Pornography and Human Trafficking

DAN UKKELBERG | THE SPECTRUM

Haley Halverson, Vice President of Advocacy and Outreach for the National Center on Sexual Exploitation, explains the links between pornography and human trafficking.

The Just Jesus. Adventist Campus Ministries featured a speaker on the link between pornography and human sex trafficking at the McGovern Event Center Nov. 16. Haley Halverson, vice president of Advocacy and Outreach for the National Center on Sexual Exploitation in Washington D.C., offered students and community members a new perspective on the subject. 

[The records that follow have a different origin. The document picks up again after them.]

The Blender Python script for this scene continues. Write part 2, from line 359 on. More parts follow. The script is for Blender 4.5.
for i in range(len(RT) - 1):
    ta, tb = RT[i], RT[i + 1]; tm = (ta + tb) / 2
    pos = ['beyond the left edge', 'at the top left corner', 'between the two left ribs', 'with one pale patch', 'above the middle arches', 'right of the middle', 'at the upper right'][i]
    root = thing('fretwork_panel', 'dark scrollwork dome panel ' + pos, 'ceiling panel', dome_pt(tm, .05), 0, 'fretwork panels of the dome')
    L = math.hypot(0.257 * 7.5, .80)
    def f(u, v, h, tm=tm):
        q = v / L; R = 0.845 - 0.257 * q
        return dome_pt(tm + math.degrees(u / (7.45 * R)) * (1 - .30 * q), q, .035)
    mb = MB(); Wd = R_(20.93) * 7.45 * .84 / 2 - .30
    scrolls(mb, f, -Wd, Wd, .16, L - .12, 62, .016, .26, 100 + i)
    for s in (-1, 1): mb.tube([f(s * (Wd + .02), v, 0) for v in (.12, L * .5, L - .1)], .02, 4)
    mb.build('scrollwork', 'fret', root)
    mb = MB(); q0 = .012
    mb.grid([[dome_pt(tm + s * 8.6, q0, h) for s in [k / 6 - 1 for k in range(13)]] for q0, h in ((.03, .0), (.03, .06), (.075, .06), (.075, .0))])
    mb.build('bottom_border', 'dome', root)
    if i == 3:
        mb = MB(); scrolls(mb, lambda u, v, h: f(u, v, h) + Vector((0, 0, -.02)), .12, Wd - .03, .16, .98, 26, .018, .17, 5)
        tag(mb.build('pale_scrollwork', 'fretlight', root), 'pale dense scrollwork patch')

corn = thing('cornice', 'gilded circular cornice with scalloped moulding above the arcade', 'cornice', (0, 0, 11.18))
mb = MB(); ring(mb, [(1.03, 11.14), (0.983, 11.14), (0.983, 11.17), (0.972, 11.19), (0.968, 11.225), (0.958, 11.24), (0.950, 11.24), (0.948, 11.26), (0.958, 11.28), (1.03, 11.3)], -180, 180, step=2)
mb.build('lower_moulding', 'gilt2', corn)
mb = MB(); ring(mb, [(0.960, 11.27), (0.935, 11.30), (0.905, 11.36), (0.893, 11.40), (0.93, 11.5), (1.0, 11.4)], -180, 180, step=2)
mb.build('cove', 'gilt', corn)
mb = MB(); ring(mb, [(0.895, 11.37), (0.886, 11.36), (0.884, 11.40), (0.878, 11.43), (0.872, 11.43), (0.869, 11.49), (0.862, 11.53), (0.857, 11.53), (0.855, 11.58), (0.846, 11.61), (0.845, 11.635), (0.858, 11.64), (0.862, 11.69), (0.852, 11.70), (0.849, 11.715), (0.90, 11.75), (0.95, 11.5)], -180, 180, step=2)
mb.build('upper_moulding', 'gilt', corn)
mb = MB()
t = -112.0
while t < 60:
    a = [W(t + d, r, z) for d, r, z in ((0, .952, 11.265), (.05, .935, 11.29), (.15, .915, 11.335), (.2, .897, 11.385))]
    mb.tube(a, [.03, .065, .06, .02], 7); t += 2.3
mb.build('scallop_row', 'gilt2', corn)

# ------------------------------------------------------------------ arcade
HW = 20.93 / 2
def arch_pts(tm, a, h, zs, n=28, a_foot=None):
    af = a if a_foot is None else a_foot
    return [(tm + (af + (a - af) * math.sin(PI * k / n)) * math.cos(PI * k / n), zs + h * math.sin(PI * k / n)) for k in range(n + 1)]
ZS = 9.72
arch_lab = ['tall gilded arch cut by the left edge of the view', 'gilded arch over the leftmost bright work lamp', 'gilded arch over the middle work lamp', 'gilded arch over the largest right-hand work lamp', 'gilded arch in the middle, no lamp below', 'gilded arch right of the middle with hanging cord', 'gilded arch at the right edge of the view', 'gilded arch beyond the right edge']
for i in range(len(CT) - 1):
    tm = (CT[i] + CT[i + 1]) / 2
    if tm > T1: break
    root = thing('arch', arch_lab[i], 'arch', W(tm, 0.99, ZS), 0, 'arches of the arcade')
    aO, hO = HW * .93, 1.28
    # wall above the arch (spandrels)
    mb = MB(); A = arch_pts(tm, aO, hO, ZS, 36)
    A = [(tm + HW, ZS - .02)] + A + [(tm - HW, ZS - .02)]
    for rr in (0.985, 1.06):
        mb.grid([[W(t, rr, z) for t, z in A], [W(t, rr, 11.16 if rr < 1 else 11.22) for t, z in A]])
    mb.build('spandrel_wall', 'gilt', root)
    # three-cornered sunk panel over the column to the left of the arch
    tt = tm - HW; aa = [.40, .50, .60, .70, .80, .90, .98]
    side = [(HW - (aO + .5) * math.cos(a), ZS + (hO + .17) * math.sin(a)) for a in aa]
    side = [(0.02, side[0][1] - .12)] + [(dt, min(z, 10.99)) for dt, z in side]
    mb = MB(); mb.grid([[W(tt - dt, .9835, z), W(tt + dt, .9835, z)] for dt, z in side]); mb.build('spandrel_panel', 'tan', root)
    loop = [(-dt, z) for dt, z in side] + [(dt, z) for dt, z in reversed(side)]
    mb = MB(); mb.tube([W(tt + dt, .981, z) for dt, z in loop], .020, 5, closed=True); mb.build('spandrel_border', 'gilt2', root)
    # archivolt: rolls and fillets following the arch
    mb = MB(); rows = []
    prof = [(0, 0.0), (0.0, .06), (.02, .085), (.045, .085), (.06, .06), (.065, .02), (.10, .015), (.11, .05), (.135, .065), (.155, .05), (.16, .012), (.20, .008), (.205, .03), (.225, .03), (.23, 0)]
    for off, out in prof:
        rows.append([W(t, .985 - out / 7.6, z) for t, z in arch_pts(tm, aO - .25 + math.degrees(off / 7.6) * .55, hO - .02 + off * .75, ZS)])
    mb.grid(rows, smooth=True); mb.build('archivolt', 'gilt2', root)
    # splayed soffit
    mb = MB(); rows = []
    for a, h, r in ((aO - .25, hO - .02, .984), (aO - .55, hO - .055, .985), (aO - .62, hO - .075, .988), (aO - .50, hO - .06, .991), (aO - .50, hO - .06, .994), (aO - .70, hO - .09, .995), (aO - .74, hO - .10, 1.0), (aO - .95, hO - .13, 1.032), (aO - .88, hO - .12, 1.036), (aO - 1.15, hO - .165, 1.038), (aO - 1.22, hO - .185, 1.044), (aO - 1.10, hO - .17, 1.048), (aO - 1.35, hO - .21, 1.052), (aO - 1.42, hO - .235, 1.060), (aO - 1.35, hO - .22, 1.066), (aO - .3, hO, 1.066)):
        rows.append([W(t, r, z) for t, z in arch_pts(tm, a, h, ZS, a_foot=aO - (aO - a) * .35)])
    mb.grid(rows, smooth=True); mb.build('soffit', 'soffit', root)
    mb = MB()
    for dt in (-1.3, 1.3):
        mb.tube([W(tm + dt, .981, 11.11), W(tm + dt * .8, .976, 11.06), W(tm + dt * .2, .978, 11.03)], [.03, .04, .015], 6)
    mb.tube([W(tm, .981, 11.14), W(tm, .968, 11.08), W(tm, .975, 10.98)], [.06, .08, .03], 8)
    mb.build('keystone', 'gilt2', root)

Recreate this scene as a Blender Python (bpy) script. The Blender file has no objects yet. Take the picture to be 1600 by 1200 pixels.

“I’m not talking about this as a moral perspective,” Halverson said. “I am talking about this from a public health perspective. The same way that we have to talk about smoking.”

According to federal law, sex trafficking is the recruitment, harboring, transportation, provisioning, patronizing or obtaining of a person for the purpose of a commercial sex act through force, fraud and cohesion. Adding that under federal law, any person that is engaged in selling sex who is under the age of 18 is, by definition, also a sex trafficking victim.  

“Even in states like North Dakota, sex trafficking is a huge problem,” Halverson said. She has previously spoken with many people who have presented the issue that the oil boom drove up rates of sex trafficking in the part of the state.  

Halverson said there are websites such as Backpage — a classified advertising website that has been accused of being used for prostitution and human trafficking— where people go to easily buy and sell other human beings for sex. She visited the site recently and found that there were people being bought and sold in the Fargo-Moorhead area this week.  

“Everyone understands that sex trafficking is bad. It is obviously harmful. It is obviously a crime. But how are sex trafficking and pornography linked?” Halverson asked. “Pornography increases the demand for sex trafficking. Pornography is often used to train victims of sex trafficking, that victims are made to produce pornography and that there is even trafficking in the pornography industry.” 

Halverson said pornography does not only have negative effects on the individuals that are being trafficked, but that it takes a toll on the mental health of the individuals watching it and makes them think that some of the acts performed is normal. She then quoted the feminist researcher Dr. Gail Dines. 

“We are in the midst of a massive social experiment, one that is reshaping the lives of young people all over the globe. Never before have children and youth had complete access to hardcore pornography that is based on degradation, defacement and humiliation of women,” Halverson quoted. 

Halverson also said there are many studies that show how consistently watching pornography physically shrinks portions of the brain and that as youth are experimenting on the internet, they expect to see a nude image but what they find is more extreme material. As the dopamine decreases with the more benign pornography, the youth become addicted and graduate to the more extreme content and can eventually have desires to act them out on real people.  

Elizabeth Smart, a survivor of sex trafficking was quoted saying, “I can’t say that he would not have gone out and kidnapped me had he not looked at pornography. All I know is that pornography made my living hell worse.” 

Smart explained that her abuser would watch pornography and then act out what he had just watched on her, a young girl at the time.  

“While not everyone who watches pornography will act out in this way, everyone who watches pornography knows how to act out in this way,” Halverson said. “They know how to better abuse or exploit someone else through watching that material. Pornography culture is feeding rape culture.” 

Halverson stated she believes pornography lies to its users. She said it shows women as tools to be used and shows all men to be predators that could never be capable of holding back from assaulting another person due to their sexual urges. Both of which — she made clear — are false statements. 

She stated for this reason, young men in particular should be upset that the pornography industry is presenting this type of material into young boy’s minds because “it is a complete lie about the sexual integrity of any person.”

Halverson said that some of the sex victims that are involved with pornography are forced and intimidated to sign contacts outlining what they are comfortable with. This way if the victim ever speaks out, they have documented consent. She reminded the crowd that forced pornography is a form of sex trafficking. 

“There are also issues like live webcam videos or sometimes rape cams from countries like Cambodia, but also increasingly within America itself,” Halverson said. “When there is pay-per-view, people will send in requests while they watch the rape of a sex trafficking victim online.” 

Halverson said that if you would like to combat sex trafficking, you could talk to your legislation to amend a law that makes it difficult to stop websites that are used for sex trafficking or you can visit EndSexualExploitation.org for further information.